Des espions rwandais parmi nous depuis Mobutu

Lors d’un briefing diffusé sur la Radio Télévision Nationale Congolaise le mardi 27 octobre 2022, les porte-paroles des FARDC (Forces Armées de la République Démocratique du Congo), le général Sylvain Ekenge, et de la Police Nationale Congolaise, le colonel Pierrot Mwanamputu, un réseau d’espions d’origine rwandaise et congolaise a été présenté aux médias, en présence du vice-ministre de l’Intérieur. Il s’agit principalement de Juvénal Nshimiyimana Biseruka ( 58 ans), Murokore Mushabe Moses (33 ans), Nganji Nsengiyumwa (42 ans), Colonel Mugisha Ruyumbu Santos (42 ans).

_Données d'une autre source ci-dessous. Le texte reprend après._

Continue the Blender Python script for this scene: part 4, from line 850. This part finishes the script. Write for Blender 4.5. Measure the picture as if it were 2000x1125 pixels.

Deux de ces espions se faisaient passer pour des membres de l’ONG « AHDO » (African Health Development Organization). C’est sous cette étiquette qu’ils avaient acquis une concession dans le périmètre de l’aéroport international de N’Djili, à Kinshasa, dans le dessein bien arrêté d’attenter à la vie du Chef de l’Etat, sur le modèle de celui de l’avion de feu Juvénal Habyarimana en 1994.
L’échantillon mis aux arrêts pourrait conduire les services spéciaux de la RDC à démasquer d’autres membres du réseau actuellement en fuite.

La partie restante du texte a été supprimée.